### [WORK TO DO]
Copy exactly, and only, the lines starting at the line with "Generate a Blender" and ending at the line with "PI = math.pi". Leave every picture out of the copy.

### [RECORD LIST]
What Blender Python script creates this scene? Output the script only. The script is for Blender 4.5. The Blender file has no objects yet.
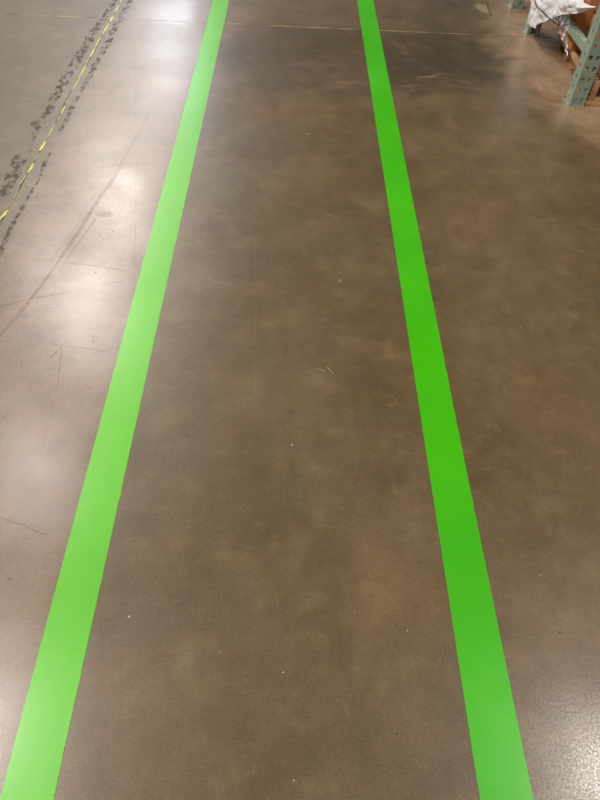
import bpy, bmesh, math, random
from mathutils import Vector, Matrix, noise
random.seed(7)
scene = bpy.context.scene
col = scene.collection

# ------------------------------------------------------------------ camera
H = 1.4
cy = Vector((4, 740, -600)).normalized()
cz = Vector((1, -.045, 0)).cross(cy).normalized()
cx = cy.cross(cz)
R = Matrix((cx, cy, cz))
cam_d = bpy.data.cameras.new('camera'); cam_d.sensor_width = 36; cam_d.lens = 27; cam_d.clip_start = .02
cam = bpy.data.objects.new('camera', cam_d); col.objects.link(cam)
cam.matrix_world = Matrix.Translation((0, 0, H)) @ R.to_4x4()
scene.camera = cam
scene.view_settings.view_transform = 'Standard'
scene.view_settings.look = 'None'
scene.view_settings.exposure = 0

def G(px, py, z=0):
    """survey helper: the floor point seen at a photo pixel (used to place floor marks in metres)"""
    d = R @ Vector((px-300, 400-py, -600)); t = (z-H)/d.z
    return Vector((d.x*t, d.y*t))

# ------------------------------------------------------------------ node helpers
class NT:
    def __init__(s, name):
        s.m = bpy.data.materials.new(name); s.m.use_nodes = True
        s.t = s.m.node_tree; s.n = s.t.nodes; s.l = s.t.links
        s.b = s.n['Principled BSDF']
        s.P = s.n.new('ShaderNodeTexCoord').outputs['Object']
    def put(s, sock, v):
        if isinstance(v, bpy.types.NodeSocket): s.l.new(v, sock)
        elif v is not None: sock.default_value = v
    def math(s, op, a, b=None, c=None, clamp=False):
        n = s.n.new('ShaderNodeMath'); n.operation = op; n.use_clamp = clamp
        for i, v in enumerate((a, b, c)): s.put(n.inputs[i], v)
        return n.outputs[0]
    def vec(s, op, a, b=None, scale=None):
        n = s.n.new('ShaderNodeVectorMath'); n.operation = op
        s.put(n.inputs[0], a); s.put(n.inputs[1], b)
        if scale is not None: s.put(n.inputs['Scale'], scale)
        return n.outputs['Value'] if op in ('DOT_PRODUCT', 'LENGTH', 'DISTANCE') else n.outputs[0]
    def noise(s, scale, detail=4, rough=.55, P=None, stretch=None, off=(0, 0, 0), dist=0):
        P = P or s.P
        if stretch or off != (0, 0, 0):
            mp = s.n.new('ShaderNodeMapping'); s.l.new(P, mp.inputs[0])
            mp.inputs['Scale'].default_value = stretch or (1, 1, 1); mp.inputs['Location'].default_value = off
            P = mp.outputs[0]
        n = s.n.new('ShaderNodeTexNoise'); s.l.new(P, n.inputs['Vector'])
        n.inputs['Scale'].default_value = scale; n.inputs['Detail'].default_value = detail
        n.inputs['Roughness'].default_value = rough; n.inputs['Distortion'].default_value = dist
        return n.outputs['Fac']
    def ramp(s, v, a, b, c=0., d=1., smooth=True):
        n = s.n.new('ShaderNodeMapRange'); n.interpolation_type = 'SMOOTHSTEP' if smooth else 'LINEAR'
        s.put(n.inputs[0], v)
        for i, x in enumerate((a, b, c, d)): n.inputs[i+1].default_value = x
        return n.outputs[0]
    def mix(s, f, a, b, mode='MIX'):
        n = s.n.new('ShaderNodeMix'); n.data_type = 'RGBA'; n.blend_type = mode
        s.put(n.inputs[0], f); s.put(n.inputs[6], rgba(a)); s.put(n.inputs[7], rgba(b))
        return n.outputs[2]
    def bump(s, h, strength, dist=.001):
        n = s.n.new('ShaderNodeBump'); s.l.new(h, n.inputs['Height'])
        n.inputs['Strength'].default_value = strength; n.inputs['Distance'].default_value = dist
        s.l.new(n.outputs[0], s.b.inputs['Normal']); return n.outputs[0]
    def set(s, **k):
        for a, v in k.items():
            s.put(s.b.inputs[a.replace('_', ' ')], rgba(v) if isinstance(v, tuple) else v)
def lin(c):
    c /= 255.
    return c/12.92 if c <= .04045 else ((c+.055)/1.055)**2.4
def S(r, g, b): return (lin(r), lin(g), lin(b))
def rgba(v): return (*v, 1) if isinstance(v, tuple) and len(v) == 3 else v

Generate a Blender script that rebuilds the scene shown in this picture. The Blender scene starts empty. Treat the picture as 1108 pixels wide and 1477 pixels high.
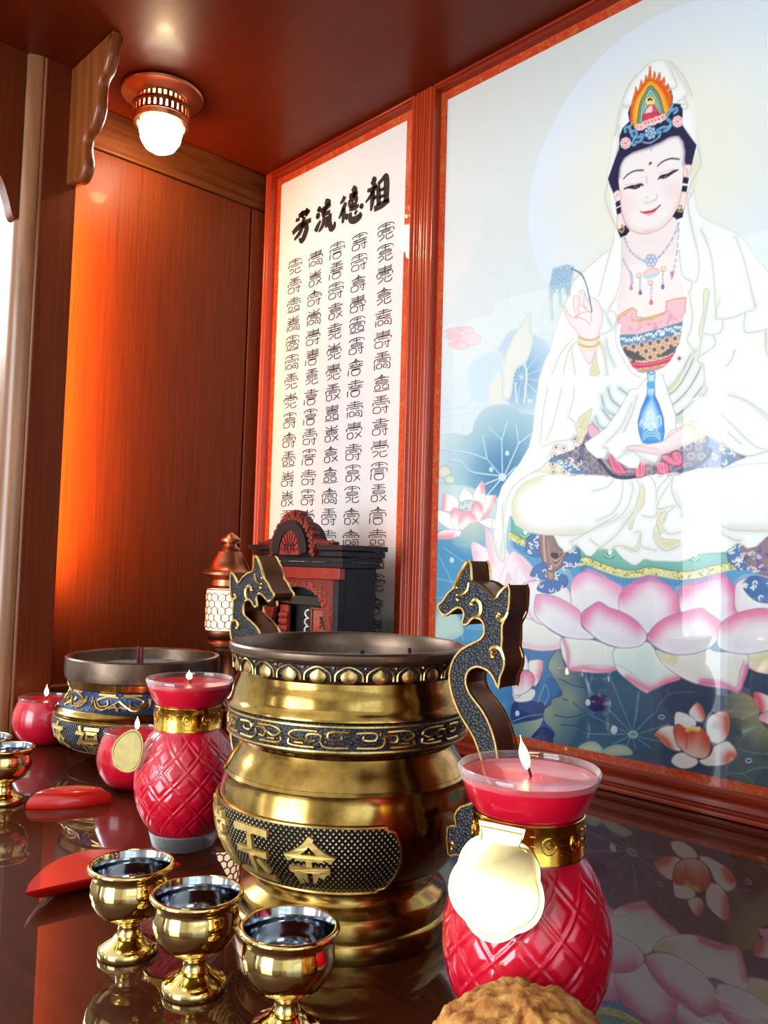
import bpy, bmesh, math, random
import numpy as np
from mathutils import Vector, Matrix
random.seed(7); rng = np.random.default_rng(7)
S = bpy.context.scene
COL = S.collection
PI = math.pi

# ------------------------------------------------------------------ camera
IMG_W, IMG_H, FPX = 1108.0, 1477.0, 1202.97
YAW, PITCH, ROLL, CAM_H = -0.80896, 0.06119, 0.02762, 0.24
_f = np.array([math.sin(YAW)*math.cos(PITCH), math.cos(YAW)*math.cos(PITCH), math.sin(PITCH)])
_r = np.array([math.cos(YAW), -math.sin(YAW), 0.0]); _u = np.cross(_r, _f)
_r2 = math.cos(ROLL)*_r + math.sin(ROLL)*_u
_u2 = -math.sin(ROLL)*_r + math.cos(ROLL)*_u
CAM = np.array([0.0, 0.0, CAM_H])
cam_d = bpy.data.cameras.new('camera'); cam = bpy.data.objects.new('camera', cam_d); COL.objects.link(cam)
cam.matrix_world = Matrix(((_r2[0], _u2[0], -_f[0], 0), (_r2[1], _u2[1], -_f[1], 0), (_r2[2], _u2[2], -_f[2], CAM_H), (0, 0, 0, 1)))
cam_d.sensor_fit = 'VERTICAL'; cam_d.sensor_height = 36.0; cam_d.lens = FPX/IMG_H*36.0
cam_d.clip_start = 0.01; cam_d.clip_end = 100
S.camera = cam

# ------------------------------------------------------------------ light and exposure
S.view_settings.view_transform = 'Standard'; S.view_settings.look = 'None'
S.view_settings.gamma = 1.0; S.view_settings.use_curve_mapping = False
S.view_settings.exposure = 0.30
w = bpy.data.worlds.new('sky'); S.world = w; w.use_nodes = True
w.node_tree.nodes['Background'].inputs[0].default_value = (0.72, 0.88, 1.0, 1)
w.node_tree.nodes['Background'].inputs[1].default_value = 2.0

def area(name, loc, target, sx, sy, power, color):
    d = bpy.data.lights.new(name, 'AREA'); d.shape = 'RECTANGLE'; d.size = sx; d.size_y = sy
    d.energy = power; d.color = color
    o = bpy.data.objects.new(name, d); COL.objects.link(o); o.location = loc
    o.rotation_euler = (Vector(target)-Vector(loc)).to_track_quat('-Z', 'Y').to_euler()
    return o
def point(name, loc, power, color, r=0.02):
    d = bpy.data.lights.new(name, 'POINT'); d.energy = power; d.color = color; d.shadow_soft_size = r
    o = bpy.data.objects.new(name, d); COL.objects.link(o); o.location = loc
    return o
# daylight entering by the room's front window and glazed door
area('window_daylight', (-0.40, -3.04, 0.43), (-0.40, 0, 0.43), 1.7, 2.2, 94, (0.88, 0.95, 1.0))
area('door_daylight', (-2.235, -3.04, 0.22), (-2.235, 0, 0.22), 0.23, 2.1, 5, (0.90, 0.96, 1.0))
area('side_window_daylight', (-3.03, 0.0, 1.3), (0, -0.2, 0.4), 1.6, 0.7, 45, (0.93, 0.97, 1.0))
# unseen warm light added behind the cabinet post for the side panel's orange glow
area('panel_glow_light', (-1.132, 0.466, 0.49), (-1.185, 0.486, 0.49), 0.012, 0.56, 3.9, (1.0, 0.42, 0.07))
point('ceiling_bulb_light', (-1.083, 0.565, 0.822), 1.3, (1.0, 0.66, 0.32), 0.012)
S.render.film_transparent = False
try:
    S.cycles.use_denoising = True; S.cycles.max_bounces = 10; S.cycles.transparent_max_bounces = 12
    S.cycles.caustics_reflective = False; S.cycles.caustics_refractive = False; S.cycles.sample_clamp_indirect = 4.0
except Exception:
    pass

# ------------------------------------------------------------------ helpers
def ray(px, py):
    return _r2*((px-IMG_W/2)/FPX) - _u2*((py-IMG_H/2)/FPX) + _f
def at(px, py, Y):
    d = ray(px, py); q = CAM + d*((Y-CAM[1])/d[1]); return q[0], q[2]
def at_z(px, py, z):
    d = ray(px, py); q = CAM + d*((z-CAM[2])/d[2]); return q[0], q[1]
def lin(c):
    c = np.asarray(c, float)/255.0
    return np.where(c <= 0.04045, c/12.92, ((c+0.055)/1.055)**2.4)
def rgb(r, g, b):
    v = lin((r, g, b)); return (float(v[0]), float(v[1]), float(v[2]), 1.0)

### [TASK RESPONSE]
Generate a Blender script that rebuilds the scene shown in this picture. The Blender scene starts empty. Treat the picture as 1108 pixels wide and 1477 pixels high.
import bpy, bmesh, math, random
import numpy as np
from mathutils import Vector, Matrix
random.seed(7); rng = np.random.default_rng(7)
S = bpy.context.scene
COL = S.collection
PI = math.pi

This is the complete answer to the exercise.